Transcribe the listing verbatim. Do not carry over any pictures.

=== Information provided ===

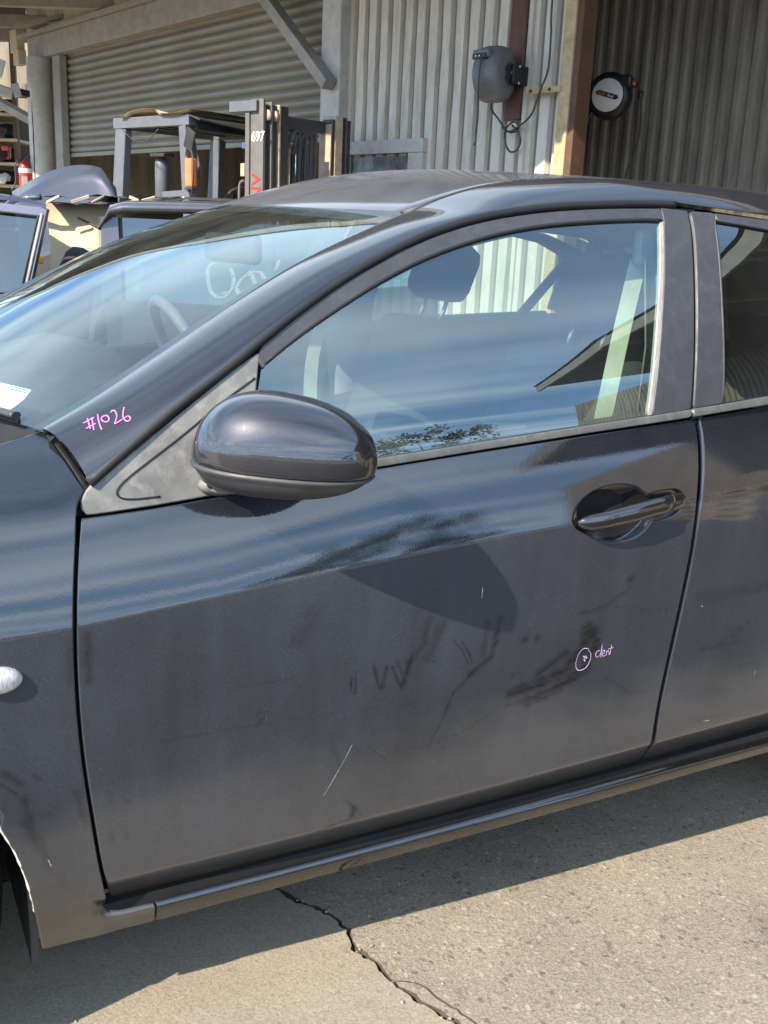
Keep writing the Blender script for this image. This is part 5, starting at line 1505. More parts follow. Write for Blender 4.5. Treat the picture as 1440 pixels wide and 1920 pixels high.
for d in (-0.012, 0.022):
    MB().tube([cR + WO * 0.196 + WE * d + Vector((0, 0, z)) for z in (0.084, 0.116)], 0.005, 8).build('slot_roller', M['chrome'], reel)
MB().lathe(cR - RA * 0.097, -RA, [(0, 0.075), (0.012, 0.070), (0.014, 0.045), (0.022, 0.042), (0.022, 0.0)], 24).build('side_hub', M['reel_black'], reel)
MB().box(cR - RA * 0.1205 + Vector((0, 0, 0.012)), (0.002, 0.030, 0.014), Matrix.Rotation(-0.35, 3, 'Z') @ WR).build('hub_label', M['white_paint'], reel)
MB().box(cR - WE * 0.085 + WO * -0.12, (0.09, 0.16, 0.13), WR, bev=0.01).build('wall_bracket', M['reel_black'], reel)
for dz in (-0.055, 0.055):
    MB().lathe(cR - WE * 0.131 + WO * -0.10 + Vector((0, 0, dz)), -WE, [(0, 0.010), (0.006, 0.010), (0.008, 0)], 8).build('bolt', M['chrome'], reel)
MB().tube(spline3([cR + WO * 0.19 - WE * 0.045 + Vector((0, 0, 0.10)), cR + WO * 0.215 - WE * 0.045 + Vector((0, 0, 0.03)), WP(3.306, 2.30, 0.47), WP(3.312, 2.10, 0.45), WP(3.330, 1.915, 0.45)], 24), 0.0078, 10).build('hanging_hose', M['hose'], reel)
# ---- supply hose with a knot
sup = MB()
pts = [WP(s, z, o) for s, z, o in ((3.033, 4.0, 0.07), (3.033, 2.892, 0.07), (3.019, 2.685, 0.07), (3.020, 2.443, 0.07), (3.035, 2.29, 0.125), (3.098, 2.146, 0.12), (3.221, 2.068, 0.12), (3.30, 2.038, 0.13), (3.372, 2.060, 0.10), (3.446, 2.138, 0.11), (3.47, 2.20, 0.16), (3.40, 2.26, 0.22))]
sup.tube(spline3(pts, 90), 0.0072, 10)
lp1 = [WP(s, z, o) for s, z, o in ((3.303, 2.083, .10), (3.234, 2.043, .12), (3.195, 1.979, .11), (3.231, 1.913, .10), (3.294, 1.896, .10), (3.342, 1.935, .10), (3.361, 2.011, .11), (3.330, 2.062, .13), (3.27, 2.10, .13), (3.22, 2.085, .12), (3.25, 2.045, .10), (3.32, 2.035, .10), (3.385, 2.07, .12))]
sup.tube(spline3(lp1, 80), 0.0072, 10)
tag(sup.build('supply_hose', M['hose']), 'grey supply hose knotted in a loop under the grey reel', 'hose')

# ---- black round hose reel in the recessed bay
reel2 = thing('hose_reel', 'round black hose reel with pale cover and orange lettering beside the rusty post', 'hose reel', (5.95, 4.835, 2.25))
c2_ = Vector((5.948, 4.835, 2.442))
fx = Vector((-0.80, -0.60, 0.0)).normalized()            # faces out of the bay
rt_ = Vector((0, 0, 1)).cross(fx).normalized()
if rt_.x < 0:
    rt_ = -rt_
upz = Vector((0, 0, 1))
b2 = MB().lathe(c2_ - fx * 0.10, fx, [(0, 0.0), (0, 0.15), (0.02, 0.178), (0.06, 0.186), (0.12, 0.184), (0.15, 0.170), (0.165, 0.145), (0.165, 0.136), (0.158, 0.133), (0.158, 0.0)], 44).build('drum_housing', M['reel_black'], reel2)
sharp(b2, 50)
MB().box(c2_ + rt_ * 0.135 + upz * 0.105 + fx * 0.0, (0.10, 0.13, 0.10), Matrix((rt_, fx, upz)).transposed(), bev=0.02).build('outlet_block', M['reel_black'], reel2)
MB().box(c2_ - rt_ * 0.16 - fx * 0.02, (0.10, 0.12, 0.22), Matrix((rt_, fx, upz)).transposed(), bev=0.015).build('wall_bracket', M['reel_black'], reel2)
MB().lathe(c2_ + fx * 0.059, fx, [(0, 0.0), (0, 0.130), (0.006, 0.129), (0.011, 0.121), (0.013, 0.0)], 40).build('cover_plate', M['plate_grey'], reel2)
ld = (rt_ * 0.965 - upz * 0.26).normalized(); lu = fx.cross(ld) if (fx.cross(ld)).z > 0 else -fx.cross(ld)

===

### [Full output]
Keep writing the Blender script for this image. This is part 5, starting at line 1505. More parts follow. Write for Blender 4.5. Treat the picture as 1440 pixels wide and 1920 pixels high.
for d in (-0.012, 0.022):
    MB().tube([cR + WO * 0.196 + WE * d + Vector((0, 0, z)) for z in (0.084, 0.116)], 0.005, 8).build('slot_roller', M['chrome'], reel)
MB().lathe(cR - RA * 0.097, -RA, [(0, 0.075), (0.012, 0.070), (0.014, 0.045), (0.022, 0.042), (0.022, 0.0)], 24).build('side_hub', M['reel_black'], reel)
MB().box(cR - RA * 0.1205 + Vector((0, 0, 0.012)), (0.002, 0.030, 0.014), Matrix.Rotation(-0.35, 3, 'Z') @ WR).build('hub_label', M['white_paint'], reel)
MB().box(cR - WE * 0.085 + WO * -0.12, (0.09, 0.16, 0.13), WR, bev=0.01).build('wall_bracket', M['reel_black'], reel)
for dz in (-0.055, 0.055):
    MB().lathe(cR - WE * 0.131 + WO * -0.10 + Vector((0, 0, dz)), -WE, [(0, 0.010), (0.006, 0.010), (0.008, 0)], 8).build('bolt', M['chrome'], reel)
MB().tube(spline3([cR + WO * 0.19 - WE * 0.045 + Vector((0, 0, 0.10)), cR + WO * 0.215 - WE * 0.045 + Vector((0, 0, 0.03)), WP(3.306, 2.30, 0.47), WP(3.312, 2.10, 0.45), WP(3.330, 1.915, 0.45)], 24), 0.0078, 10).build('hanging_hose', M['hose'], reel)
# ---- supply hose with a knot
sup = MB()
pts = [WP(s, z, o) for s, z, o in ((3.033, 4.0, 0.07), (3.033, 2.892, 0.07), (3.019, 2.685, 0.07), (3.020, 2.443, 0.07), (3.035, 2.29, 0.125), (3.098, 2.146, 0.12), (3.221, 2.068, 0.12), (3.30, 2.038, 0.13), (3.372, 2.060, 0.10), (3.446, 2.138, 0.11), (3.47, 2.20, 0.16), (3.40, 2.26, 0.22))]
sup.tube(spline3(pts, 90), 0.0072, 10)
lp1 = [WP(s, z, o) for s, z, o in ((3.303, 2.083, .10), (3.234, 2.043, .12), (3.195, 1.979, .11), (3.231, 1.913, .10), (3.294, 1.896, .10), (3.342, 1.935, .10), (3.361, 2.011, .11), (3.330, 2.062, .13), (3.27, 2.10, .13), (3.22, 2.085, .12), (3.25, 2.045, .10), (3.32, 2.035, .10), (3.385, 2.07, .12))]
sup.tube(spline3(lp1, 80), 0.0072, 10)
tag(sup.build('supply_hose', M['hose']), 'grey supply hose knotted in a loop under the grey reel', 'hose')

# ---- black round hose reel in the recessed bay
reel2 = thing('hose_reel', 'round black hose reel with pale cover and orange lettering beside the rusty post', 'hose reel', (5.95, 4.835, 2.25))
c2_ = Vector((5.948, 4.835, 2.442))
fx = Vector((-0.80, -0.60, 0.0)).normalized()            # faces out of the bay
rt_ = Vector((0, 0, 1)).cross(fx).normalized()
if rt_.x < 0:
    rt_ = -rt_
upz = Vector((0, 0, 1))
b2 = MB().lathe(c2_ - fx * 0.10, fx, [(0, 0.0), (0, 0.15), (0.02, 0.178), (0.06, 0.186), (0.12, 0.184), (0.15, 0.170), (0.165, 0.145), (0.165, 0.136), (0.158, 0.133), (0.158, 0.0)], 44).build('drum_housing', M['reel_black'], reel2)
sharp(b2, 50)
MB().box(c2_ + rt_ * 0.135 + upz * 0.105 + fx * 0.0, (0.10, 0.13, 0.10), Matrix((rt_, fx, upz)).transposed(), bev=0.02).build('outlet_block', M['reel_black'], reel2)
MB().box(c2_ - rt_ * 0.16 - fx * 0.02, (0.10, 0.12, 0.22), Matrix((rt_, fx, upz)).transposed(), bev=0.015).build('wall_bracket', M['reel_black'], reel2)
MB().lathe(c2_ + fx * 0.059, fx, [(0, 0.0), (0, 0.130), (0.006, 0.129), (0.011, 0.121), (0.013, 0.0)], 40).build('cover_plate', M['plate_grey'], reel2)
ld = (rt_ * 0.965 - upz * 0.26).normalized(); lu = fx.cross(ld) if (fx.cross(ld)).z > 0 else -fx.cross(ld)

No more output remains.